The noble but somewhat credulous leader failing to suspect the treacherous subordinate… we had all this with ‘Marco Polo’! Though, perhaps partly with the alien setting, there’s more a sense that we should be drawing life lessons from this.

Which doesn’t fit well. The First Elder tells Susan “our society is based on trust… we have the perfect society. All are contented.” And won’t be persuaded otherwise by her. Later he’s forced to concede “We Sensorites have a lot to learn from the people of Earth” - an almost complete reversal not just of his first statement, but the whole first half of the story.

As it turns out, there are humans who are out to get the Sensorites. The first landing party aren’t dead, as was believed, but hiding in the aqueduct and poisoning the Sensorite water. So, despite being outed as evil, Suspicious Sash kind of had a point all along. Despite getting no credit for this within the story. In fact, beyond him sabotaging the crew’s equipment before they go down into the aqueduct, these two storylines are essentially held apart.

In fact, as the palace coup story essentially peters out before the other humans appear, you’d be forgiven for thinking they’d just given up on one so thrown in the other. (Though Newman has claimed this was his original impetus, inspired by those tales of lone soldiers fighting on after the war was over.)

Despite looking like Robinson Crusoe’s shabbier brother and being armed only with sharpened sticks, they hold firm to military protocols. In scenes which could have come from ‘Monty Python’. “Civility isn't for me, you understand, it's for the uniform,” barks a bearded NCO.

The Sensorites are literally enlightened beings. They have no eyelids and darkness doesn’t just stymie or spook them, it seems to cause them physical harm. So they’ve stopped going down into their own water supplies. Rather than… I don’t know… rig up some lights or something. But the aqueducts are essentially catacombs, and the humans (also known only by titles, Number One, Number Two and so on) are the Sensorites’ shadow selves. They’re the dark side the Sensorites had hopelessly tried to banish but must instead face down.

The Sensorites might not want to be poisoned, but they need a little human tang in their water just to get by. The First Elder was too trusting but, in a circuity of logic, should have listened to Susan more. They thought they didn’t need us, but luckily came to realise the error of their ways. And let’s forget all about the humans wanting Macguffinite, despite it being where we came in. Happy ending, fade out.
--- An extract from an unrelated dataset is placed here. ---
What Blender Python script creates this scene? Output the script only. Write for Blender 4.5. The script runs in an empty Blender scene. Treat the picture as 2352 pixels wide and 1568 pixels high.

As seen over ‘The Aztecs’, this is a post-colonial show. It’s made by the public broadcaster of a once-imperial power, reflecting on past habits. Yet the scenario of ‘The Sensorites’ is pre-colonial. It’s about first contact, about encountering the unknown. And it works better, much better, in the first half when that unknown can only be hazily guessed at. The more we learn, the more we realise there was little for us to learn here.